On second thought the plate could be stuck.
There is spark, so have you tried turning the distributor to adjust it yet? Sorry if I misunderstood your concern about the initial timing, but I didn't see where you actually turned the distributor to change the timing.
With your light you can see if the mechanical advance is still working by watching the marks as you rev the engine above idle to higher rpm. If the timing advances, note how much and at what rpm.
An old damper ring may have spun on the hub when the elastomer deteriorates over time and conditions. A distributor can come out of adjustment. You could be using the wrong spark plug for your testing. Lots of things still to verify possibly.
To the spark plug, are you using the Ford version of #1 cylinder, which is the passenger side front? GM or Dodge folks, or those of other vehicles you may have chosen the wrong plug wire to clamp to. GM's #1 is driver's side front.
As said, a tooth off on the distributor isn't an issue unless you don't have the range of adjustment on your particular setup.

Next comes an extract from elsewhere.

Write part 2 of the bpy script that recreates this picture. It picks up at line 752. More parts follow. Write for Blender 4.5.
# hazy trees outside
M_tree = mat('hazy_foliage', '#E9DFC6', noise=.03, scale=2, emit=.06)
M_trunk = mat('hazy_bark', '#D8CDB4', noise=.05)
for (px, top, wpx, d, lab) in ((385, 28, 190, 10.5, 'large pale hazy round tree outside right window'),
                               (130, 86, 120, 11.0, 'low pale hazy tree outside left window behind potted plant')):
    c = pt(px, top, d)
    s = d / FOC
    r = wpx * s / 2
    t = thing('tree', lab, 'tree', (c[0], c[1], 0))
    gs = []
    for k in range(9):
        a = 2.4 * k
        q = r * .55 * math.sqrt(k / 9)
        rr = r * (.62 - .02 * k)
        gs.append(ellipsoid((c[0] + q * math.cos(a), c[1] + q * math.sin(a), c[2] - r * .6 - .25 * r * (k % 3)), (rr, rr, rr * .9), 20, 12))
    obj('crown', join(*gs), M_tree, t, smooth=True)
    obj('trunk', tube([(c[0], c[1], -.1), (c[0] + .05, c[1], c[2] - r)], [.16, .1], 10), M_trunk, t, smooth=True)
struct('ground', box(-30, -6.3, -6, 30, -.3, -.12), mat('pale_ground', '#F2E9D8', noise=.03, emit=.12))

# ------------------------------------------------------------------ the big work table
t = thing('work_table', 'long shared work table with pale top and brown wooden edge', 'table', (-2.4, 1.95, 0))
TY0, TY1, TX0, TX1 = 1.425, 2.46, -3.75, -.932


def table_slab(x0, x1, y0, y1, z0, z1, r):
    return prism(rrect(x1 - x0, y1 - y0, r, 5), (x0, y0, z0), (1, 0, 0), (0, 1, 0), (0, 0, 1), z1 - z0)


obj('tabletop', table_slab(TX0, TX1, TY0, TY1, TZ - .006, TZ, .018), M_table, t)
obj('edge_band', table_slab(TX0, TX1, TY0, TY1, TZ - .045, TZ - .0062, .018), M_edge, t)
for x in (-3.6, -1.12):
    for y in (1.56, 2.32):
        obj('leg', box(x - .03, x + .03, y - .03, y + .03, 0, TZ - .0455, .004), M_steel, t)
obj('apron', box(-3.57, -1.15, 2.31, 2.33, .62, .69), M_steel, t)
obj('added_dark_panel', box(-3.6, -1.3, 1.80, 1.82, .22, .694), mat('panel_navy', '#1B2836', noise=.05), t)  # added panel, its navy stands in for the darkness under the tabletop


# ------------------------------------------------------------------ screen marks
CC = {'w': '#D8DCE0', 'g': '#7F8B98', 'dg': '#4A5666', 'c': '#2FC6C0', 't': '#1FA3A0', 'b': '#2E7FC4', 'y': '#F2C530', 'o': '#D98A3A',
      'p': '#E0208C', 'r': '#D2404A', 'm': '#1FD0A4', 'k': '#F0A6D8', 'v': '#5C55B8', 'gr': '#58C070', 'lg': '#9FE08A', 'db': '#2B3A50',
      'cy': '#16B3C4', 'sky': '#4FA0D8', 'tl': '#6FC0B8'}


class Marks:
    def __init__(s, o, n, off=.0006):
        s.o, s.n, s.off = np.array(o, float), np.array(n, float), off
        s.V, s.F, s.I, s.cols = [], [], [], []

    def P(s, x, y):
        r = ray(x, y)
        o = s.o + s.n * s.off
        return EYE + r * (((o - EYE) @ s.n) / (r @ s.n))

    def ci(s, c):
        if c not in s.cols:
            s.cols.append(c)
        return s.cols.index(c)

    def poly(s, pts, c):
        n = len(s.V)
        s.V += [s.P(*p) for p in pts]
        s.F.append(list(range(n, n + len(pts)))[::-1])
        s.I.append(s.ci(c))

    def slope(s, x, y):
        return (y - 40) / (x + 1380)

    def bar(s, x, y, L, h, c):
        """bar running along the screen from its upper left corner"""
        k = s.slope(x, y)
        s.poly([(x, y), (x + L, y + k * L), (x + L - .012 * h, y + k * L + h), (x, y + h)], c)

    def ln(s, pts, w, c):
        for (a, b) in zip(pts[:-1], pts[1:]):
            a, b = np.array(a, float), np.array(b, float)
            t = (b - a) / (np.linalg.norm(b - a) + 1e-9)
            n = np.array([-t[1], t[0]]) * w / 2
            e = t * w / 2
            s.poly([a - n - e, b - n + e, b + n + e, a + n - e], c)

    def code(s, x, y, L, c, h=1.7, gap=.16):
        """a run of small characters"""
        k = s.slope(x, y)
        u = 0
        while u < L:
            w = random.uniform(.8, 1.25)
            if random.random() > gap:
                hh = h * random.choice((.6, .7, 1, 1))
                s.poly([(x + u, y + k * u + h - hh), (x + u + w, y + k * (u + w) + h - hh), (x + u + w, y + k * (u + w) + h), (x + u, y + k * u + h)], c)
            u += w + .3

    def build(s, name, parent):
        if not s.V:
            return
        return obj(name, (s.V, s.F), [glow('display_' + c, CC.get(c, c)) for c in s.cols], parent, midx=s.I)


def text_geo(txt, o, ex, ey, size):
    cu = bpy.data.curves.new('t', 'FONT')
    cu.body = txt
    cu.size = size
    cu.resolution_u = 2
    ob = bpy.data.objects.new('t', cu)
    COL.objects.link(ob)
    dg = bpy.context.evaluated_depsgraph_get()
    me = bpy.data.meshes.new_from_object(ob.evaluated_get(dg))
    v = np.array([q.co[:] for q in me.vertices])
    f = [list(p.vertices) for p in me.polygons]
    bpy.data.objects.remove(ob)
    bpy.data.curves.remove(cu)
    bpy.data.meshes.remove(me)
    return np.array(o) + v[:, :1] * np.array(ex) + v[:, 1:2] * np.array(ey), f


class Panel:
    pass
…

But it happens a lot because someone isn't familiar with how to install the distributor by turning the oil pump driveshaft to match the gear tooth location so that the distributor drops in.
Lots of little things to learn as you start your auto mechanic life! Hopefully this is something simple.
If the engine is hot and you can still crank the engine with the starter easily, it might not even be at 35° initial. At some point engines become hard to start and crank very slowly when the spark advance is too high. Not sure where the 460 has it's limits, but if you detect some reluctance of the starter to crank the engine, the timing might be too far advanced.